* Task objective:
Go through the listing and copy each line with the string "tone".

* Source material:
──────────

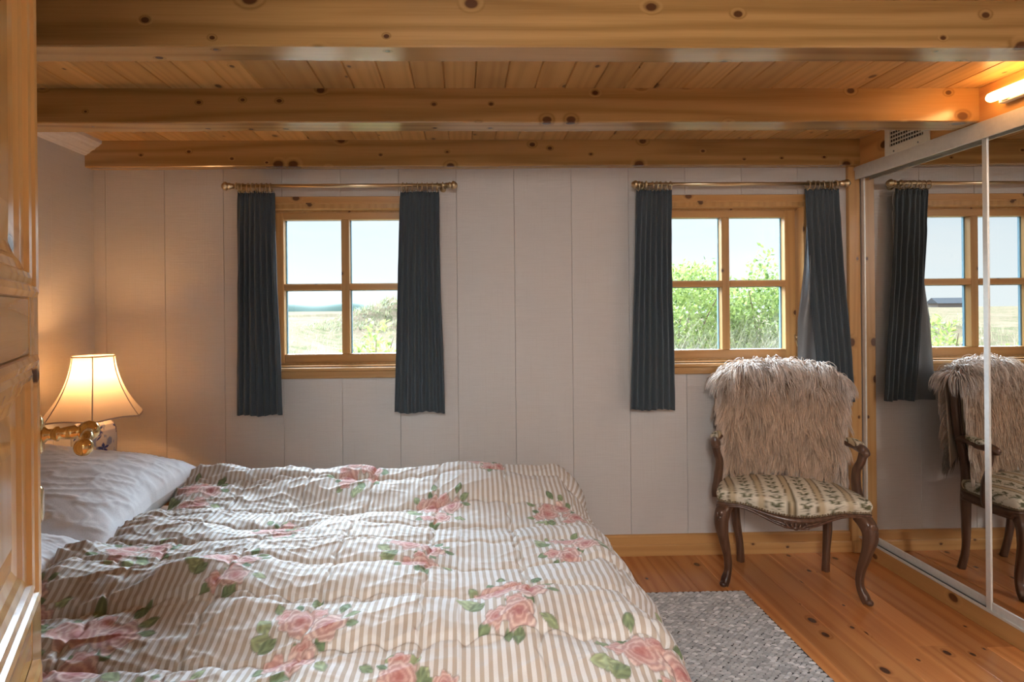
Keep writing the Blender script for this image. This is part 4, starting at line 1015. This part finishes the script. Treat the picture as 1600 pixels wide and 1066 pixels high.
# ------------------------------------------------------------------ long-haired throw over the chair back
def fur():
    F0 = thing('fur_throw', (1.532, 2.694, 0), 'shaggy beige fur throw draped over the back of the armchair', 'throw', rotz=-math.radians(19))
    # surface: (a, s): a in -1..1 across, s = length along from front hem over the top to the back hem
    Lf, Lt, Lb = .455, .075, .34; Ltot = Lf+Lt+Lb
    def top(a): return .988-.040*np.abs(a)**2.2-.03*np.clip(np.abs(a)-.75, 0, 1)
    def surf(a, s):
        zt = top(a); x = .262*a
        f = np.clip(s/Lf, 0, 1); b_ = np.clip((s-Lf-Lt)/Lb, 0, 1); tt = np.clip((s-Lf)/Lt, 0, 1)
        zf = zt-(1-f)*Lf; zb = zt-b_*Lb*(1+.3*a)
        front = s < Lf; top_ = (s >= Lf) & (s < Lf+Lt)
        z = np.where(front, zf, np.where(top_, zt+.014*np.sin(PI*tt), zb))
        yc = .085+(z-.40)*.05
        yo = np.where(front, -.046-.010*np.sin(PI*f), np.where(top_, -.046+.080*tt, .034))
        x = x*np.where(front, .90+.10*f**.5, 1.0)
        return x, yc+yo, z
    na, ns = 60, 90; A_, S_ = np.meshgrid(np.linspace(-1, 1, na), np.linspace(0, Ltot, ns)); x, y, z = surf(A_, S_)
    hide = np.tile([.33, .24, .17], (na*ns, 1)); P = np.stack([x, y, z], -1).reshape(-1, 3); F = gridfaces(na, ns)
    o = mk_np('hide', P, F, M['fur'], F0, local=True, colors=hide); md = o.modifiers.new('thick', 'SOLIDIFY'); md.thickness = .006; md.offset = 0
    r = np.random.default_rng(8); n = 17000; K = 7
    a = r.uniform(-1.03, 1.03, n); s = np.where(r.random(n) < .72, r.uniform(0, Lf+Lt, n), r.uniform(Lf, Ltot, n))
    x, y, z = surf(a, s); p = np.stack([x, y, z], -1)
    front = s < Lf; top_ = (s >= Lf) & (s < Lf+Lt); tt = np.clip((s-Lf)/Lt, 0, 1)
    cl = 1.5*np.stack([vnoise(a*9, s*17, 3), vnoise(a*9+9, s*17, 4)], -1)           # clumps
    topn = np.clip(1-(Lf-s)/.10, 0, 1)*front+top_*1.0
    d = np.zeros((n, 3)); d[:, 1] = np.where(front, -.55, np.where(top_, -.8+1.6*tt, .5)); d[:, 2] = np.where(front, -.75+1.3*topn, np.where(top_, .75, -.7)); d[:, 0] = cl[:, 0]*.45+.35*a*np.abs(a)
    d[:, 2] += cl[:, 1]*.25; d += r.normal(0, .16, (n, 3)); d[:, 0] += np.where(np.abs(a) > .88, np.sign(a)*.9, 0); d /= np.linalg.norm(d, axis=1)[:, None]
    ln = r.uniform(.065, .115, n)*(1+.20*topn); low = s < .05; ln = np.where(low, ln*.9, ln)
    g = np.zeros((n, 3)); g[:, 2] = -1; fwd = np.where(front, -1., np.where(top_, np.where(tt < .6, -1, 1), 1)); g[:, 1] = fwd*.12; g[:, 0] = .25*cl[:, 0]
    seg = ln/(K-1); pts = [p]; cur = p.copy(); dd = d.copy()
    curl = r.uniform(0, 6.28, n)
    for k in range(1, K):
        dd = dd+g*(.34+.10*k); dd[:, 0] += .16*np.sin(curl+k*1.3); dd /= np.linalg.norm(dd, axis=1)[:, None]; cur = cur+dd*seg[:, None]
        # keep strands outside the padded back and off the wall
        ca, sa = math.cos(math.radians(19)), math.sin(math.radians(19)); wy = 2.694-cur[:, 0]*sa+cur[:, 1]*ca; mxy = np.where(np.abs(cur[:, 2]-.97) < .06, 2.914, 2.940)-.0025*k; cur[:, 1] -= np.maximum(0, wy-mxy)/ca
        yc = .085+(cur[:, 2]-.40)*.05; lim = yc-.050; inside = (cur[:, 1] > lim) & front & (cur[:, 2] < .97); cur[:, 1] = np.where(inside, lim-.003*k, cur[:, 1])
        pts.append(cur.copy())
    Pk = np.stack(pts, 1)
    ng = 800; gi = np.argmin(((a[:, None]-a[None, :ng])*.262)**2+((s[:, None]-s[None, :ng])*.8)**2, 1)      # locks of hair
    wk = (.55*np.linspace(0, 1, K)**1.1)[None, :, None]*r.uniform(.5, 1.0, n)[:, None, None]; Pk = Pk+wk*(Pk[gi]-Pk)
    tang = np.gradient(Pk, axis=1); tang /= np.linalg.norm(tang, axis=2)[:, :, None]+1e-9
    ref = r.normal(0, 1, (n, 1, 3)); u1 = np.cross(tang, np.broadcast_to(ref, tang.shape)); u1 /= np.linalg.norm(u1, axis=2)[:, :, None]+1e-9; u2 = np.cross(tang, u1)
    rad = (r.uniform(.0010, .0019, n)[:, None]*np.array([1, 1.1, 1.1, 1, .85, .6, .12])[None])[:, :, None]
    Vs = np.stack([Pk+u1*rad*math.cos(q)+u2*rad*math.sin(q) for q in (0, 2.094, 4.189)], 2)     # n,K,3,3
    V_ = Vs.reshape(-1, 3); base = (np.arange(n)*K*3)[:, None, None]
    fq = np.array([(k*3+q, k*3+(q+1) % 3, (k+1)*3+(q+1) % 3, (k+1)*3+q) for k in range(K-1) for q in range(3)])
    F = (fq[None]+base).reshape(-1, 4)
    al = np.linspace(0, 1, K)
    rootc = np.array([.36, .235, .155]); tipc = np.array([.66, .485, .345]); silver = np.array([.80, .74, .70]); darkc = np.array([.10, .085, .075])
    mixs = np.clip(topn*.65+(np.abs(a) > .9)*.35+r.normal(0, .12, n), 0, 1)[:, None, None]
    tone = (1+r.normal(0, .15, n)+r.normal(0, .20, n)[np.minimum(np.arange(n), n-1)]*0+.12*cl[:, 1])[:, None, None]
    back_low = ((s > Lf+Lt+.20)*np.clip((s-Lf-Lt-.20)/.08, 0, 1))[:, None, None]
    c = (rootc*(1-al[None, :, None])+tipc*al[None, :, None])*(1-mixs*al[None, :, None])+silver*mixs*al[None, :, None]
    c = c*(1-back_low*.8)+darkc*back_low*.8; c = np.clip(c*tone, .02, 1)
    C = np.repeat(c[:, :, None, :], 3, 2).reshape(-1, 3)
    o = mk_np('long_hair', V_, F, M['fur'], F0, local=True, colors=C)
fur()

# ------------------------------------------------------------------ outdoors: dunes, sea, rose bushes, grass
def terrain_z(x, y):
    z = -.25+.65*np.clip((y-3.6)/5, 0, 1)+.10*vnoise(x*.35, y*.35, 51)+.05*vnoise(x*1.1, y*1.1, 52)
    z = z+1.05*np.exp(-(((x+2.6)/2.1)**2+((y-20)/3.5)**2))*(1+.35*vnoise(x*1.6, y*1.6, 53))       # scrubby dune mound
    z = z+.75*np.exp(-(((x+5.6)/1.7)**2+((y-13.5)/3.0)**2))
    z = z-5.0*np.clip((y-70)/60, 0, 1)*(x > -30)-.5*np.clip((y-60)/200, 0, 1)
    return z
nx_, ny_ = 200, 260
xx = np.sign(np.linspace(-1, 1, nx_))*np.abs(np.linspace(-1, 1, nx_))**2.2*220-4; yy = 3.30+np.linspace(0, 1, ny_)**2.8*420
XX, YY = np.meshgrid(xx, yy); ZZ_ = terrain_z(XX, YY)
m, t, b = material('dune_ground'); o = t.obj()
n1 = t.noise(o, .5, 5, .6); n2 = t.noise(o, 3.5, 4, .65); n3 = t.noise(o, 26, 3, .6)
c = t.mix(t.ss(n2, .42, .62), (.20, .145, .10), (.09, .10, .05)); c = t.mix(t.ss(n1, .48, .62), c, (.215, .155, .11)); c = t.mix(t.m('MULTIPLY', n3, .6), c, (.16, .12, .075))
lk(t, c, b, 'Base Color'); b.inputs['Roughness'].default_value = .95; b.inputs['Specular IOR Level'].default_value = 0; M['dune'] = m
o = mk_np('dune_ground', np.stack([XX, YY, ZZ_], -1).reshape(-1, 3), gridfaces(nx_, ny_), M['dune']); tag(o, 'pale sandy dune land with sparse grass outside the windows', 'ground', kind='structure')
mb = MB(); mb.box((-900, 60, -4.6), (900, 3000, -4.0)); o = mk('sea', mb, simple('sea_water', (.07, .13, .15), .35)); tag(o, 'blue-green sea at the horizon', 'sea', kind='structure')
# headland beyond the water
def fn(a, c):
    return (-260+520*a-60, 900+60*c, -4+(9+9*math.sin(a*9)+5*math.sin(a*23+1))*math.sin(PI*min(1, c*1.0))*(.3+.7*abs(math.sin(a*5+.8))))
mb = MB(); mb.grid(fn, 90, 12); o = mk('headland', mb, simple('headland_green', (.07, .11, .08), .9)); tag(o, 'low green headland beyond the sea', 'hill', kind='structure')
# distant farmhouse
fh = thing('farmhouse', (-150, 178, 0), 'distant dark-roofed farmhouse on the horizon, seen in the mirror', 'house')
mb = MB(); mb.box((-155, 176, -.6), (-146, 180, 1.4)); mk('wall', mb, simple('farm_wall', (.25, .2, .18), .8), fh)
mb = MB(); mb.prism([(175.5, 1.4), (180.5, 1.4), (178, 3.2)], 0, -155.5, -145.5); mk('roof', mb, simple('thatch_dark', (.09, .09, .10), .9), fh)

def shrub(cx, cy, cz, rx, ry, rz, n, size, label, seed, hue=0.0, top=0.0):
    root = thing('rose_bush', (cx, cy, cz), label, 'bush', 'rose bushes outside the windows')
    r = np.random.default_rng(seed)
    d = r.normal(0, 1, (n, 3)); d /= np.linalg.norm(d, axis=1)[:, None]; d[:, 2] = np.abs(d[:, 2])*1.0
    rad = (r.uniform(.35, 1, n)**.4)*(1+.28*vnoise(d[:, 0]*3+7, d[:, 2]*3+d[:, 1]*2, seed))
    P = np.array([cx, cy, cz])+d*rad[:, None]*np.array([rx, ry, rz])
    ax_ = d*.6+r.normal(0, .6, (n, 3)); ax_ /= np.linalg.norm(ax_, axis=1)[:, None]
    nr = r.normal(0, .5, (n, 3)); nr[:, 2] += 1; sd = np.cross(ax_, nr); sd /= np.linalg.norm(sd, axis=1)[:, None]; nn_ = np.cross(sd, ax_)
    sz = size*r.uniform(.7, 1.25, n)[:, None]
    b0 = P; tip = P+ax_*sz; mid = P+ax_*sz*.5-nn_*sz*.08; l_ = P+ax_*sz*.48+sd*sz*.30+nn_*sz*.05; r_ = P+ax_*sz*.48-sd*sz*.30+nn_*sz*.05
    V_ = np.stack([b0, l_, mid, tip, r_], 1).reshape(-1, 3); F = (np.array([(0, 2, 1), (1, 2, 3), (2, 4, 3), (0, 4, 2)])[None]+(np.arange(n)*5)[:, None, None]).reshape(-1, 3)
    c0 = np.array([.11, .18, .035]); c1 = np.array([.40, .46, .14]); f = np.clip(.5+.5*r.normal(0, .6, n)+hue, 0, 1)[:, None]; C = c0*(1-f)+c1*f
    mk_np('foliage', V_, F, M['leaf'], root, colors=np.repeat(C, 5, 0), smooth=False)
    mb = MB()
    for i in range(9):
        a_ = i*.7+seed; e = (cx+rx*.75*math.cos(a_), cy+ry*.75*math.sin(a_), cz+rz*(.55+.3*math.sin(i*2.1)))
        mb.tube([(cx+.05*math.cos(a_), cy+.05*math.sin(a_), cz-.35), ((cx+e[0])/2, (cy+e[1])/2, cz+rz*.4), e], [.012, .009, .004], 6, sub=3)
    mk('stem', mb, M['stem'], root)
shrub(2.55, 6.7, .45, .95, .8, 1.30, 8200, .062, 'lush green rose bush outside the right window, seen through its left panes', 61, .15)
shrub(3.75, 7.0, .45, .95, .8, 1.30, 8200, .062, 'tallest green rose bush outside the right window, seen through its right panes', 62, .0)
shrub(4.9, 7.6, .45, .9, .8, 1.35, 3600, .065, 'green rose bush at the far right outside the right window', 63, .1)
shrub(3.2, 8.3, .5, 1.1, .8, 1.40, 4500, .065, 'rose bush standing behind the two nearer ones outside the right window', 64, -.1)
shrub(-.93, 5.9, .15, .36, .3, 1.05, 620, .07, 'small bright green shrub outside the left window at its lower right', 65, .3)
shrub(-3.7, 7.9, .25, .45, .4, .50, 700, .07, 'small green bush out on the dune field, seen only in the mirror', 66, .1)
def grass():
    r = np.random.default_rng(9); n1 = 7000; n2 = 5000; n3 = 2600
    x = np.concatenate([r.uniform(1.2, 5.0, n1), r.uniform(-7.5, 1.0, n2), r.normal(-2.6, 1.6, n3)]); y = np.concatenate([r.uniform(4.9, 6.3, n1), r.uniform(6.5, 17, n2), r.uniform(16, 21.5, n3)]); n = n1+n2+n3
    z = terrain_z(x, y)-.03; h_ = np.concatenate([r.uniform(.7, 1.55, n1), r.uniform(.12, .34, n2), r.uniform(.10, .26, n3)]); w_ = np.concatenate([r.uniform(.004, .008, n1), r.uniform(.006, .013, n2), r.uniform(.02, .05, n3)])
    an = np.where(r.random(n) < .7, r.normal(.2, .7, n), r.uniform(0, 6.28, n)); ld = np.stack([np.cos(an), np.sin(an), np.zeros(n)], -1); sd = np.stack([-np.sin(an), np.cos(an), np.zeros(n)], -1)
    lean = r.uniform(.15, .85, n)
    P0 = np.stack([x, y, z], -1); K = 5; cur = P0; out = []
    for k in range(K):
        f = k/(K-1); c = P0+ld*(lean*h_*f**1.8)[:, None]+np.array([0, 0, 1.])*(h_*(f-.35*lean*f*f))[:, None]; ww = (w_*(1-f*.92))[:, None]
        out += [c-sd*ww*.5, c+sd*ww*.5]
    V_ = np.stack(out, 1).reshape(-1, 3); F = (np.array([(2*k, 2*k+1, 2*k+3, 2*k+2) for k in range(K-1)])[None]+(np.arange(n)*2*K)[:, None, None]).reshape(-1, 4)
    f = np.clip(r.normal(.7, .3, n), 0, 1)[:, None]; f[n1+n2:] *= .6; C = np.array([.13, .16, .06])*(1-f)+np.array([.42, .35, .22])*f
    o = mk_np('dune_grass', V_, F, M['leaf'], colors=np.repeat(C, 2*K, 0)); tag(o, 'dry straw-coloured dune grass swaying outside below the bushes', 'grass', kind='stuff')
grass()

──────────

* Answer for the task:
    tone = (1+r.normal(0, .15, n)+r.normal(0, .20, n)[np.minimum(np.arange(n), n-1)]*0+.12*cl[:, 1])[:, None, None]
    c = c*(1-back_low*.8)+darkc*back_low*.8; c = np.clip(c*tone, .02, 1)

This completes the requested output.